Added Aug 2, 2014
AUGUST 2, 2014
Blog August 2, 2014
First, things first: getting to know me. I am a surface designer: that means I embellish fabric. I love fabric, all kinds, all colors, all textures. I don’t make fabric, I add to the beauty as the fabric calls to me. In past endeavors I have done some weaving and I did teach it for several years. I knit, not as well as several of my artist knitter friends and I will use a bit of crochet to embellish a bag or hanging.
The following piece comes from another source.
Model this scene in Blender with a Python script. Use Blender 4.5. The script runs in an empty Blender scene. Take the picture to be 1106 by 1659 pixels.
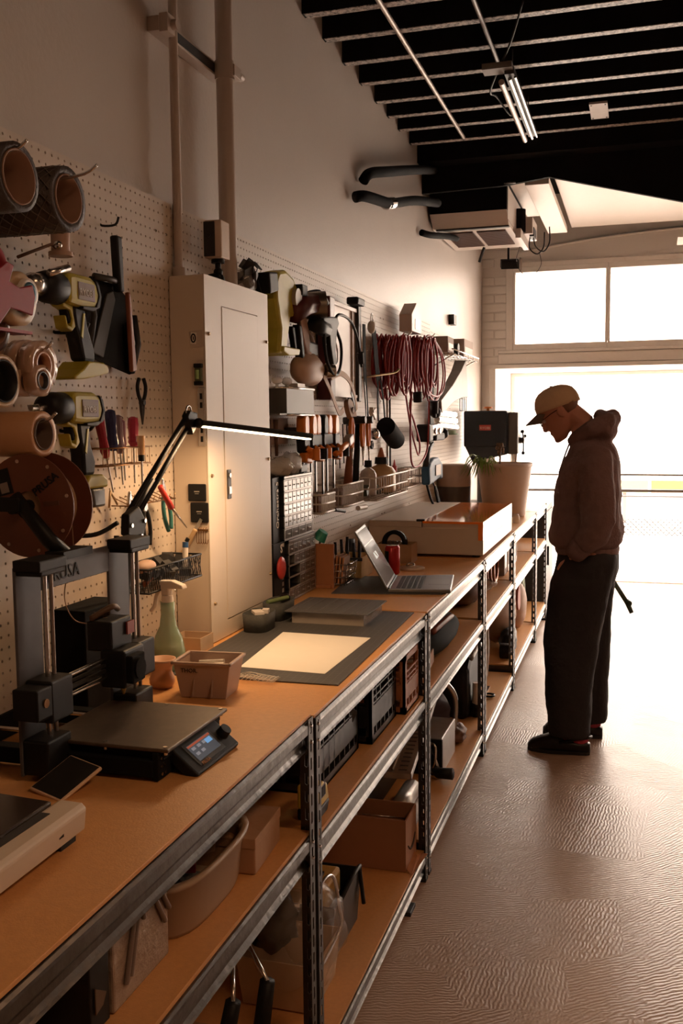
import bpy, bmesh, math, random
from mathutils import Vector, Matrix
import numpy as np
sc = bpy.context.scene
PI = math.pi
rnd = random.Random(7)

# ---------------------------------------------------------------- camera
cam_d = bpy.data.cameras.new('camera'); cam = bpy.data.objects.new('camera', cam_d)
sc.collection.objects.link(cam); sc.camera = cam
cam_d.sensor_fit = 'VERTICAL'; cam_d.sensor_height = 36.0; cam_d.lens = 1580.0/1659.0*36.0
cam_d.clip_start = 0.02; cam_d.clip_end = 400
fw = Vector((480.0, -151.5, 1580.0)).normalized()              # room depth axis as the lens sees it
roll = math.radians(0.6)
a_ = -math.tan(roll); c_ = -(a_*fw.x - fw.y)/fw.z
up_ = Vector((a_, -1.0, c_)).normalized(); rt_ = fw.cross(up_)
R3 = Matrix((rt_, fw, up_))
M4 = (R3 @ Matrix(((1, 0, 0), (0, -1, 0), (0, 0, -1)))).to_4x4()
M4.translation = Vector((0, 0, 1.55)); cam.matrix_world = M4

# ---------------------------------------------------------------- world, lights, exposure
sc.view_settings.view_transform = 'Standard'; sc.view_settings.look = 'None'
sc.view_settings.gamma = 1.0; sc.view_settings.use_curve_mapping = False
sc.view_settings.exposure = 0.0
sc.cycles.max_bounces = 12; sc.cycles.diffuse_bounces = 6; sc.cycles.transparent_max_bounces = 24
w = bpy.data.worlds.new('world'); sc.world = w; w.use_nodes = True
bg = w.node_tree.nodes['Background']; bg.inputs[0].default_value = (1.0, 0.86, 0.745, 1); bg.inputs[1].default_value = 16.0
def lamp(name, kind, loc, energy, color, size=1.0, size_y=None, rot=(0, 0, 0), spread=None):
    d = bpy.data.lights.new(name, kind); d.energy = energy; d.color = color
    if kind == 'AREA':
        d.size = size
        if size_y: d.shape = 'RECTANGLE'; d.size_y = size_y
        if spread: d.spread = spread
    else: d.shadow_soft_size = size
    o = bpy.data.objects.new(name, d); o.location = loc; o.rotation_euler = rot; sc.collection.objects.link(o); return o
WARM = (1.0, 0.56, 0.30)
lamp('ceiling_lamp_front', 'AREA', (1.1, 0.6, 2.95), 20, WARM, 0.5, 0.9)
lamp('ceiling_lamp_middle', 'AREA', (1.5, 3.6, 2.95), 10, WARM, 0.5, 0.9)
p = lamp('window_portal', 'AREA', (0.9, 9.58, 1.0), 1, (1, 1, 1), 4.2, 2.0, (-PI/2, 0, 0)); p.data.cycles.is_portal = True
p = lamp('window_portal_high', 'AREA', (0.5, 8.56, 2.48), 1, (1, 1, 1), 3.2, 0.62, (-PI/2, 0, 0)); p.data.cycles.is_portal = True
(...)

I retired after teaching art and photography for 38 years and I have ‘grown up’ to be the artist I always wanted to be. I grew up in a very small town in rural north central Illinois and started sewing early on. I loved to draw and ‘color’ from a very early age. In college I found a new found love for paint. Real life happened and being a single mom and full time teacher put my own art work on the back burner. After I finished by master’s degree in 1982 I went back to the paint brush and combined it for a series of quilted, stretched paintings. Yes! Sewing and painting merged! A friend recommended silk painting. Wonderful! I still work with silk and find it very rewarding. Old age has started to creep in and 8 hours on concrete bent over stretched silk became a bit much for my feet and back, but I still return to the silk on a regular basis.
Since fabric has always been a love I felt drawn to the felted art and craft that I begin to see in the early 2000’s. Retirement was completely freeing and I began to play with ideas. Good wool can cost anywhere from $75 to $100 a yard. My budget was not really ready to go there. My brilliant scientist sister suggested recycled wool coats, etc. An idea was born!
First though, I had a special project to complete. My mom loved clothes. When we closed up her house after she moved to a nursing home, I gathered up all her cotton clothes. And there were lots. She had lived in the house in that little town for well over sixty years. There were even a few cotton things left from my dad who had passed many years previously. It seemed only fitting to honor, in some way the mom who gave me my love of fabric. Finally it all came together. A series of wall hanging using the recycled cotton from mom’s clothes with a garden them, to honor my dad. You can take the boy off the farm, but never the farmer out of the heart of the man.
From June, 2010 when I retired until August 2013 I worked on and created 8 wall hangings. In October 2013 the family gathered to celebrate the 50th wedding anniversary of my brother and sister-in-law. The wall hangings were displayed the next day and everyone choose (in birth order) the art they wanted for their homes.